Friday, March 15, 2019

When Did Leprechaun Traps Become a Thing?

And Why? I just finished making my first one a couple hours ago. My kindergartner had optional homework this week to make one. He wanted to, so we did. And yes, it was kind of fun. But when I was in elementary school, St. Patrick's day consisted of making sure you wore green so no one pinched you. And that was it. No one dyed everything green or left glitter footprints. Or basically turned the thing into April Fools except that all the pranks needed to include green.  And no one tried to convince me that there were little mischievous creatures coming to our house, and I needed to try to catch one for 3 wishes or a pot of gold.

When he got the assignment, it just said, "practice the flashcards of numbers 1-20 this week and (optional) make a Leprechaun trap by Friday"--like I was supposed to have as much knowledge of Leprechaun traps as I have of numbers 1-20. I guess I have been living under a rock because I had to google and pinterest this insanity.

Now, I am all for fun, and I actually think this is not a bad assignment for older kids if you set certain parameters (number of mechanisms, etc). This is of course assuming we are all acknowledging that Leprechauns do not exist and if they did, they would never be stupid enough to fall into a shoe box because part of the point of them is that they are nasty clever.

I was really glad this morning that I haven't taught my kids Santa is real because I am really not okay with adding to the things I have to lie about to keep up the ruse. As it is, my son wasn't even a little confused about the existence of Leprechauns and instead of questioning it at all, he started speculating what his teacher was going to do to make it look like leprechauns came to his trap.

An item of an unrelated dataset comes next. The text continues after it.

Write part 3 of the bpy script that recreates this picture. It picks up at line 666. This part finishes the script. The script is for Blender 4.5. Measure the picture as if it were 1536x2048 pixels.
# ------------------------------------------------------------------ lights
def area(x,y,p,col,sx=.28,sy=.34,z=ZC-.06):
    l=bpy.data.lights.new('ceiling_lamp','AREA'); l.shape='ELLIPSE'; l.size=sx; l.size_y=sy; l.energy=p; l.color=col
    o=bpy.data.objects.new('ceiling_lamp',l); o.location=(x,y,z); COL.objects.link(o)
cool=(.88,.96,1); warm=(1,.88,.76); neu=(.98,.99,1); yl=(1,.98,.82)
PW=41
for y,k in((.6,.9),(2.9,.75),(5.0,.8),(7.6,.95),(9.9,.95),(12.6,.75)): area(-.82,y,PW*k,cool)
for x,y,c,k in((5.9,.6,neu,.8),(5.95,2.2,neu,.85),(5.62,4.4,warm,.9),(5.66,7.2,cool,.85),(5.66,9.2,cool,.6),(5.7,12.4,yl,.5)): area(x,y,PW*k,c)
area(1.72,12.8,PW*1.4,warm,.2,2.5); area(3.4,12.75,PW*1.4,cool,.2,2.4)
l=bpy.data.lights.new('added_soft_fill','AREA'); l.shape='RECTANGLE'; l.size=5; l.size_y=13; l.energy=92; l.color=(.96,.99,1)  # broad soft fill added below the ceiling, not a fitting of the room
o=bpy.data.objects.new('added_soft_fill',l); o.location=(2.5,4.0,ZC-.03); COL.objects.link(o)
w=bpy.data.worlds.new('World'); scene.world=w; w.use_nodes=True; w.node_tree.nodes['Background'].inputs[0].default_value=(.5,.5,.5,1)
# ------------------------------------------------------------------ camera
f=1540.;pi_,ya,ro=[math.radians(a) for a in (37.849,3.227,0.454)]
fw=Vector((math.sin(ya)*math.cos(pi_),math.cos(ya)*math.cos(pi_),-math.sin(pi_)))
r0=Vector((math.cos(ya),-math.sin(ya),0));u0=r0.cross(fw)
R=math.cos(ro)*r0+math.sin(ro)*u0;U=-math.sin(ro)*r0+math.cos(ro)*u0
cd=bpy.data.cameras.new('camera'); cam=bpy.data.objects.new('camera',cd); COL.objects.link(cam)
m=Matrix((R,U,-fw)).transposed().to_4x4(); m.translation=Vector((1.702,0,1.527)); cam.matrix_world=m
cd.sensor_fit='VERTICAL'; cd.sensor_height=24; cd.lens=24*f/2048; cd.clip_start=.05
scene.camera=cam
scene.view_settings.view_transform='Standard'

We had some fun this morning, but I kind of don't want to make one of these for every kid every year of school. And I refuse to believe that makes me a bad Mom. And lets be honest, this is the exact kind of assignment that when given to a kindergartner or even a lot of other older children is without a doubt going to have to involve mom. My son loves to build things out of cardboard, but there is no way he is allowed to use everything he wanted to without direct supervision and I had to help collect everything and drive him to the dollar store. And if you have looked at pinterest, some of these puppies get really elaborate. So when the trap comes home I am probably putting it away at the top of the closet so we can bring it out again next year if he has the assignment again. And I won't feel the least bit bad about recycling homework.